Problem to work on ▸ Show every line where "scene" occurs.
Raw data start
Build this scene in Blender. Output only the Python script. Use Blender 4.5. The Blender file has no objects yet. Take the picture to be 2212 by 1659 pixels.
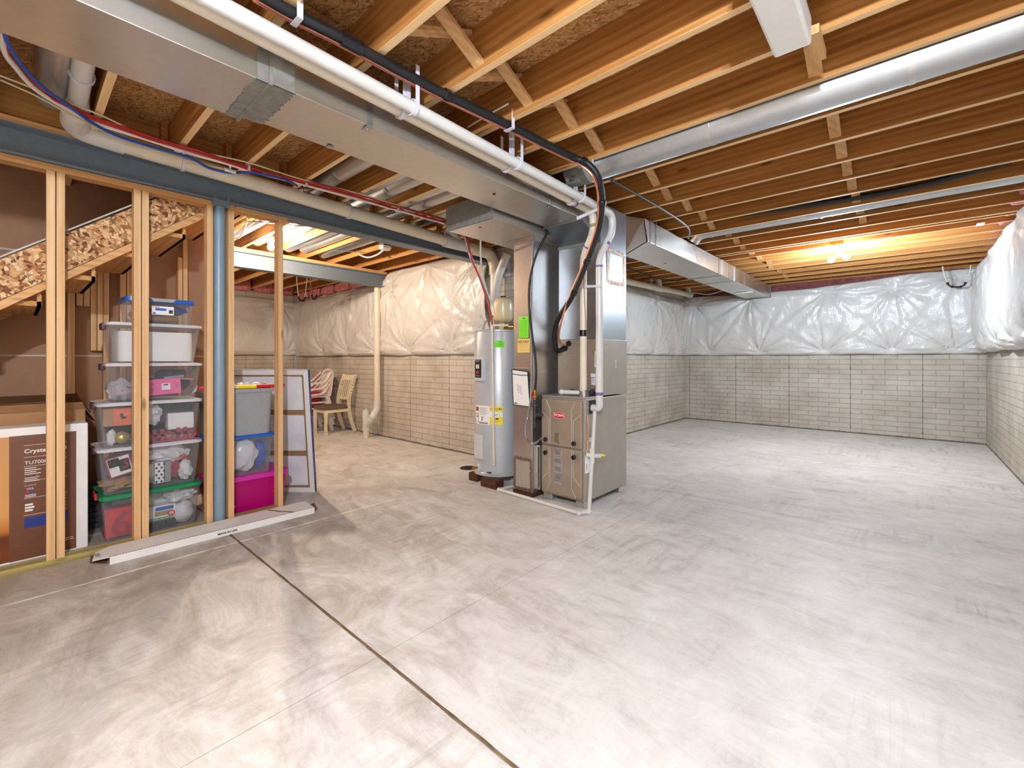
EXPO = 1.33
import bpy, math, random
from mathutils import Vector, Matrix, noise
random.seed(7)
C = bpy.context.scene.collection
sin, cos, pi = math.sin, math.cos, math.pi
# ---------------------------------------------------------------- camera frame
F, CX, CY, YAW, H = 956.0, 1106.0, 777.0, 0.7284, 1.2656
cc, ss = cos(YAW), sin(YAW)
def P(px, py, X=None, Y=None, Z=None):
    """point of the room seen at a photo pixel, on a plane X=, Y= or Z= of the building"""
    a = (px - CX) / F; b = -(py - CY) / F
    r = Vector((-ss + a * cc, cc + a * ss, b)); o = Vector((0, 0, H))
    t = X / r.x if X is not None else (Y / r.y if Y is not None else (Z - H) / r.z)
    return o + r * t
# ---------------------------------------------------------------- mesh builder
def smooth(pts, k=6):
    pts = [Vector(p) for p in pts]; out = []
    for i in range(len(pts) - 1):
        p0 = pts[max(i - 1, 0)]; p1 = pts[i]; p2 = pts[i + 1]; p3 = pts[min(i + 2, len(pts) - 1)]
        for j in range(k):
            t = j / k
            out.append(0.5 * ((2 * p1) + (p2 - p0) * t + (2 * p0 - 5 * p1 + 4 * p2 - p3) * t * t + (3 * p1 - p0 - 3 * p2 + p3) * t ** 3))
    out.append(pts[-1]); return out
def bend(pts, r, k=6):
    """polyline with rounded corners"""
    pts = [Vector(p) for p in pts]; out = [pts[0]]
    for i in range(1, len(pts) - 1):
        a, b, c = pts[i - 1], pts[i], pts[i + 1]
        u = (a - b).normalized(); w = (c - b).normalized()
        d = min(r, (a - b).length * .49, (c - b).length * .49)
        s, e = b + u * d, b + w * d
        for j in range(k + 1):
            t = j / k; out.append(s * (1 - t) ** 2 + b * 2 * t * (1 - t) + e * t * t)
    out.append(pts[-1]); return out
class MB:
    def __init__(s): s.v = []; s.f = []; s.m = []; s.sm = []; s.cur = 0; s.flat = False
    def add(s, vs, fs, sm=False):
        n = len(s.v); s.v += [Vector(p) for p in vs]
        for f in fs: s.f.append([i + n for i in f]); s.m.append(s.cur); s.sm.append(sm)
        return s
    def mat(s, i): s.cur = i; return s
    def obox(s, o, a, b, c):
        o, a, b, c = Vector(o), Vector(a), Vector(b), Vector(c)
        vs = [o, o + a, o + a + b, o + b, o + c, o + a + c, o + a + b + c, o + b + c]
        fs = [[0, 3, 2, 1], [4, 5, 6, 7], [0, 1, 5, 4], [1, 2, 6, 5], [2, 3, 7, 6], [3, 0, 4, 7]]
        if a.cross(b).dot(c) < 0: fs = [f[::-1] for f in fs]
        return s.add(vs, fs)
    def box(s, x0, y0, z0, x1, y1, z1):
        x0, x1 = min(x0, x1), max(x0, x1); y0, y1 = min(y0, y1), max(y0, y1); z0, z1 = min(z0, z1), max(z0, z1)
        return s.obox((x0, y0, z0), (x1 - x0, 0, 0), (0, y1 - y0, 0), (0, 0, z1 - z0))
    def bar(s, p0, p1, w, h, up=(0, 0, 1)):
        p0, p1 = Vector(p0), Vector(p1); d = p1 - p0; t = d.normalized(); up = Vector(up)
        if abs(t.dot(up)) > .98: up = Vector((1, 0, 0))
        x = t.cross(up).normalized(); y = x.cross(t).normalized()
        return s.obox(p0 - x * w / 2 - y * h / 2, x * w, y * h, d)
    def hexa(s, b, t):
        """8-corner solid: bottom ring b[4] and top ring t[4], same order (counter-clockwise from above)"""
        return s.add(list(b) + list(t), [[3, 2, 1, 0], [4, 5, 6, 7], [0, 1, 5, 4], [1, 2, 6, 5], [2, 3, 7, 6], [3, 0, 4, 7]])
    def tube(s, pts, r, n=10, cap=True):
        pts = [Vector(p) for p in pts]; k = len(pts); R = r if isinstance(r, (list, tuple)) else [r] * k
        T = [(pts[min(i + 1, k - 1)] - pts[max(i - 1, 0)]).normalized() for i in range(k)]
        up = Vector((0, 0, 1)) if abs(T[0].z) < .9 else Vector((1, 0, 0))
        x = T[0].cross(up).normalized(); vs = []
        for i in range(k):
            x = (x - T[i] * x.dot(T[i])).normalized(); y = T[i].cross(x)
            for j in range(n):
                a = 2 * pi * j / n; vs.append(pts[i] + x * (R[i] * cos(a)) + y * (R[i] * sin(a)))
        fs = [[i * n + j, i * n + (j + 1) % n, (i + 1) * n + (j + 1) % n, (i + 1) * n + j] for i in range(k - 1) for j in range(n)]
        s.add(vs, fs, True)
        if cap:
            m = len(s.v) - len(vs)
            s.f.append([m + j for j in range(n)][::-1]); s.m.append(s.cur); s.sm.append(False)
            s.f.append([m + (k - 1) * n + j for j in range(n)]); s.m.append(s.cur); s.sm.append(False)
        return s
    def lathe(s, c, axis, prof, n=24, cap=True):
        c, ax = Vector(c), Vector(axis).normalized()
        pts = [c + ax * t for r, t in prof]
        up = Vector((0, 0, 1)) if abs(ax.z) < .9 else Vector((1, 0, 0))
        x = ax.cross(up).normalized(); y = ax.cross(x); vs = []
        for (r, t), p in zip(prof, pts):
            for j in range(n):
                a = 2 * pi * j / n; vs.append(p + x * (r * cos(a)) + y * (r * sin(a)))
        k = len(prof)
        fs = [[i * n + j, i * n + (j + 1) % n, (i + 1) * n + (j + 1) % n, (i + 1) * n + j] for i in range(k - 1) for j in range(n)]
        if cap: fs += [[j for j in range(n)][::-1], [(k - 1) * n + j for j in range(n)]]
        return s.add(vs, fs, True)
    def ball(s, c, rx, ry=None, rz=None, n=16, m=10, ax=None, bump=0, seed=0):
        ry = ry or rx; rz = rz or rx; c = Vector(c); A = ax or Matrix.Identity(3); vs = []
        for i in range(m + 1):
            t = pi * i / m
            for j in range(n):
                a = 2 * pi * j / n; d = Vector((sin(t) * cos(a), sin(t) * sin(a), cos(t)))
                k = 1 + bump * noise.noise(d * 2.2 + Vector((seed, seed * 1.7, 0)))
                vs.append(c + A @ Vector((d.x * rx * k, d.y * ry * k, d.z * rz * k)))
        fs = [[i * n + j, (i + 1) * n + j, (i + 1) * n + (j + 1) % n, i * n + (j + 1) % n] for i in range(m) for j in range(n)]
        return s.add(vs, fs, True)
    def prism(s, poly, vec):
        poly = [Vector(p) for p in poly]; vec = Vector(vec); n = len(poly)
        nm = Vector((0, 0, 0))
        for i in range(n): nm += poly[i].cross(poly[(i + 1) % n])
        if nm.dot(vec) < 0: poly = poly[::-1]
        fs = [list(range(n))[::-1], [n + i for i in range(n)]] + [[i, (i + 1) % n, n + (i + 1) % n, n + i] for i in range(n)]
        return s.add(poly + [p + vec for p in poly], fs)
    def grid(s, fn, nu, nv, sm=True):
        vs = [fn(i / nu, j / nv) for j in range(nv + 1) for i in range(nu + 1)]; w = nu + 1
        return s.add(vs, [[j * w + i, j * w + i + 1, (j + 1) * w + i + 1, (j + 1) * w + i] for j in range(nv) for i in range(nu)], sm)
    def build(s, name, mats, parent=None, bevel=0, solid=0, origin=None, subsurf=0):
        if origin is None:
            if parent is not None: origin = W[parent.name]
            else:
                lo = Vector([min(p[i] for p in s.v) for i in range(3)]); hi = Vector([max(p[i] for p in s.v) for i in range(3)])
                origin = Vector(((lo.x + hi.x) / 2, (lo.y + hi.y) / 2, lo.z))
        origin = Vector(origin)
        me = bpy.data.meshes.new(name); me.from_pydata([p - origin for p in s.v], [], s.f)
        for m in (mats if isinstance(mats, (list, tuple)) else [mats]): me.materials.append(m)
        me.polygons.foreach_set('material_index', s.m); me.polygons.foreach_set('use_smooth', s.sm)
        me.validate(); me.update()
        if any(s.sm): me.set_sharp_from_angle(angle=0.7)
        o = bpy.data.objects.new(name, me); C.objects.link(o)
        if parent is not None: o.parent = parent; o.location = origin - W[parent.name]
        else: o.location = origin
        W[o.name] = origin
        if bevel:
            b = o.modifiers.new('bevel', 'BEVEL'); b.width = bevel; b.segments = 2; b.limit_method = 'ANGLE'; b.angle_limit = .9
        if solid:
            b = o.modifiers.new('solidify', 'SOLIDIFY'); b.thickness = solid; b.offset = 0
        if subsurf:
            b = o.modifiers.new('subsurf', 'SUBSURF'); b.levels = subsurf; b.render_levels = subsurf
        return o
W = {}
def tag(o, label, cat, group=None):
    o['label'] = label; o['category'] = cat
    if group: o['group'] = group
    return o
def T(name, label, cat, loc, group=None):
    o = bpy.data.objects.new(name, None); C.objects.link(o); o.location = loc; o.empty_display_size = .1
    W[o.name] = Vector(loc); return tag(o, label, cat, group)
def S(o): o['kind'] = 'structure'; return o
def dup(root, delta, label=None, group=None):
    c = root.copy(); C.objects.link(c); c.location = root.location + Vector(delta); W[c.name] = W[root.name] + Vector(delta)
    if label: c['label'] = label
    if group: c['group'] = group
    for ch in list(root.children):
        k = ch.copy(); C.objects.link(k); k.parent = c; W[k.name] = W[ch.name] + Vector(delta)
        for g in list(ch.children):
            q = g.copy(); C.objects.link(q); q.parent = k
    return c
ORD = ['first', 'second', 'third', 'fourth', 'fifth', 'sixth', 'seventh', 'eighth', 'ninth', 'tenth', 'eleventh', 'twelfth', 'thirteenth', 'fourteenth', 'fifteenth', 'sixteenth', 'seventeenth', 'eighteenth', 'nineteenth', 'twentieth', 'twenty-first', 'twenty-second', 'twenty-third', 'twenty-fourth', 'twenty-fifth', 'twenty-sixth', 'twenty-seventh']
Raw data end
Answer for this exercise ▸
Build this scene in Blender. Output only the Python script. Use Blender 4.5. The Blender file has no objects yet. Take the picture to be 2212 by 1659 pixels.
C = bpy.context.scene.collection